In June, 2001, I proposed to my girlfriend (who was living in New York at the time); she broke up with me, and decided to stay in NY.

In August, 2001, I lost my job (kinda glad she said no! That ring was not cheap!)

On Sept 1, 2001, my best friend got married; I was his best man, and put on the cheapest bachelor party in history.

On September 10, 2011, I was alone in my apartment all day and found I couldn't sleep that night. I watched some DVDs, and finally, at 5am or so, decided to turn on CNBC and watch the stock market crash again (it had become a strange pastime of mine since losing my job to watch the market collapse and take bitter refuge in the fact that I wasn't alone).

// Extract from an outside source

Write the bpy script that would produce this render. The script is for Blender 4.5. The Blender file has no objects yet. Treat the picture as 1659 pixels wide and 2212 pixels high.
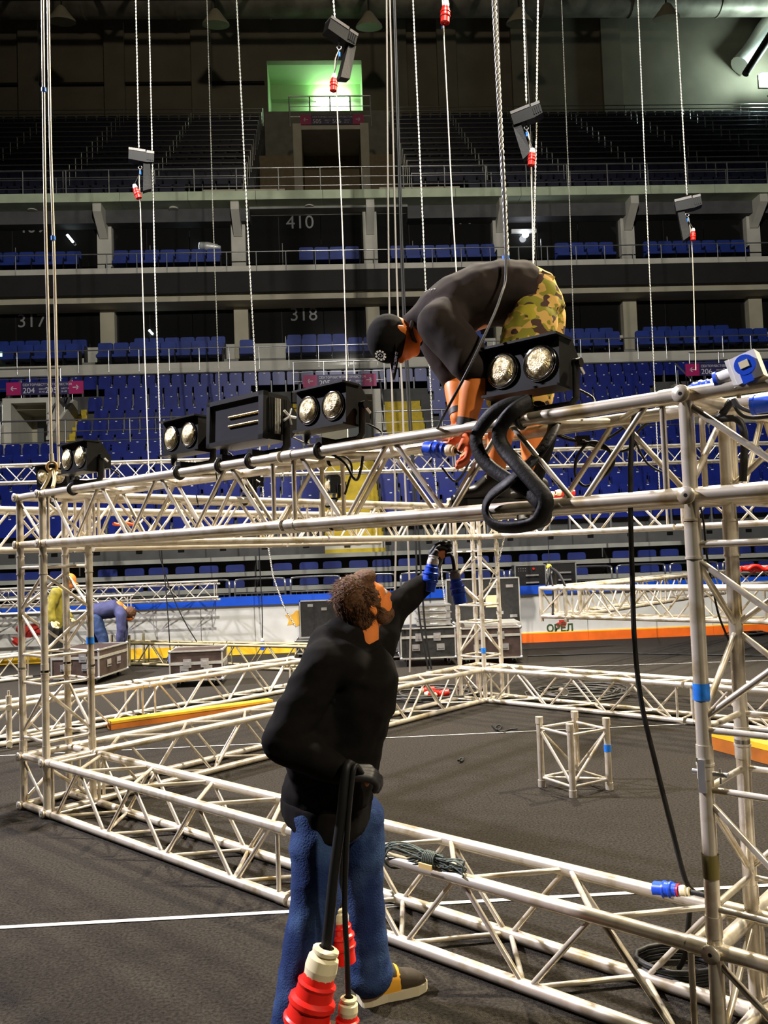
import bpy, math, random
from mathutils import Vector, Matrix, noise as mnoise
random.seed(7)
C = bpy.context.scene.collection
scn = bpy.context.scene
V3 = Vector

# ------------------------------------------------------------------ camera
F_PX, PITCH, ROLL, YAW, CAM_H = 1858.39, .049, -.036, .05236, 1.75
_sy, _cy, _sp, _cp = math.sin(YAW), math.cos(YAW), math.sin(PITCH), math.cos(PITCH)
FWD = V3((_sy*_cp, _cy*_cp, _sp)); _up = V3((-_sy*_sp, -_cy*_sp, _cp)); _rt = V3((_cy, -_sy, 0))
RGT = _rt*math.cos(ROLL)+_up*math.sin(ROLL); UPV = -_rt*math.sin(ROLL)+_up*math.cos(ROLL)
CAM = V3((0, 0, CAM_H))
cd = bpy.data.cameras.new('camera'); cam = bpy.data.objects.new('camera', cd); C.objects.link(cam)
cd.sensor_fit = 'HORIZONTAL'; cd.sensor_width = 36; cd.lens = 36*F_PX/1659; cd.clip_start = .05; cd.clip_end = 300
_m = Matrix((RGT, UPV, -FWD)).transposed().to_4x4(); _m.translation = CAM; cam.matrix_world = _m
scn.camera = cam
def ray(px, py): return FWD+RGT*((px-829.5)/F_PX)-UPV*((py-1106)/F_PX)
def at(px, py, Y):                       # the point at depth Y (metres into the hall) seen at a photo pixel
    d = ray(px, py); return CAM+d*(Y/d.y)
def onz(px, py, z=0.):
    d = ray(px, py); return CAM+d*((z-CAM_H)/d.z)

# ------------------------------------------------------------------ world, lights, exposure
w = bpy.data.worlds.new('hall_air'); scn.world = w; w.use_nodes = True
w.node_tree.nodes['Background'].inputs[0].default_value = (.75, .8, 1, 1)
w.node_tree.nodes['Background'].inputs[1].default_value = .012
scn.view_settings.view_transform = 'Standard'; scn.view_settings.look = 'None'
scn.view_settings.gamma = 1; scn.view_settings.exposure = .5
scn.view_settings.use_curve_mapping = False
def spot(name, loc, tgt, power, col, size=70, blend=.6, rad=.25):
    l = bpy.data.lights.new(name, 'SPOT'); l.energy = power; l.color = col; l.spot_size = math.radians(size)
    l.spot_blend = blend; l.shadow_soft_size = rad
    o = bpy.data.objects.new(name, l); C.objects.link(o); o.location = loc
    o.rotation_euler = (V3(tgt)-V3(loc)).to_track_quat('-Z', 'Y').to_euler(); return o
# floodlights under the roof, pointed at the rink floor and stand; the last is an added fill
spot('floodlight_roof', (-13, 9, 13), (-3, 8.5, 0), 24000, (.93, .89, 1), 60, .5, .3)
spot('floodlight_roof', (10, 9.5, 14), (1.0, 6, 0), 15000, (1, .85, .62), 62, .5, .3)
spot('floodlight_roof', (2.5, 12.5, 17), (0, 7, 0), 16000, (1, .92, .74), 66, .6, .4)
spot('floodlight_roof', (2.5, 4.5, 15), (.5, 16.3, .3), 4000, (1, .96, .88), 56, .5, .3)
spot('floodlight_roof', (7, -4.5, 11), (2.2, 3.6, 1.2), 3600, (1, .87, .66), 46, .7, .3)
spot('floodlight_stand', (1, 1, 14.5), (1, 25, 6.2), 9000, (.97, .93, .86), 84, .3, .05)
spot('back_wall_fill', (0, 12, 26), (0, 43, 27), 1500, (1, .86, .62), 90, .9, .6)  # added fill that keeps the top back wall from going black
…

When I got to CNBC, the first plane had just hit the WTC; they still thought it was a Cessna, and were scrambling helicopters to film. When the second plane hit, I called my parents and told them to turn the TV on, New York was being attacked.

I remember feeling like the world had gone insane, and letting out one of those nervous laughs I get when shit's just hit legitimately the fan.
 
I was sleeping in bed. My wife had to be up for work at 6, and game at 6:10 or so and said that some idiot had flown his plane into one of the WTC towers. I got out of bed in time to see the second tower hit.

My surreal moment that day was going into my office at a Fortune 500 company. I worked outside for them, but had to go to the Portland HQ. None of the inside people there were even talking about it, and it was business as usual because they didn't have on a radio, and it was 10 years ago, so there were no iPhones, Blackberries, etc. to get live info. I got the hell out of there because I had seen what happened, called a contact to cancel my lunch with him, and worked on trying to get my wife out of her 25th story office in downtown PDX. They evacuated them anyhow, but I remember it being impossible to get cell service for most of that day.

I remember that entire morning in complete clarity. From that afternoon on for about a week, I can hardly recall a thing.

I'll add that my wife was in NYC the weekend prior to 9/11 for Labor Day with friends, and was actually sitting in a courtside box at the match where Lleyton Hewitt went on his racial tirade against James Blake. She left from JFK on Tuesday 9/4, and week later, her flight would have been cancelled.
 
Last edited:
I was watching C-SPAN. They interrupted their normal morning program (Washington Journal) because the House went into emergency session. They said that a small plane (like a cessna) had crashed into the WTC. I switched over to CNN and watched the coverage there. Then the 2nd plane hit the 2nd tower. Then the Pentagon was hit.

It was horrific and amazing at the same time. That terrorists could hit the heart of our financial system and the heart of our military made me question our competence. It was like Pearl Harbor - an act of war and on our soil. At one point, Rudy Giuliani had ordered something like 50,000 body bags.

We have good friends who live in PA. He is a United Air Lines pilot and his wife is a UAL stewardess. He almost hitched a ride on one of the planes that went down that day, but ended up waiting for a later plane. They knew every one of the flight crew that lost their lives that day, and they spent a few weeks attending their friends' funerals.

I know I had a really tough time watching the replays and new angles of it all as it was happening and for weeks after. It's tough, even today.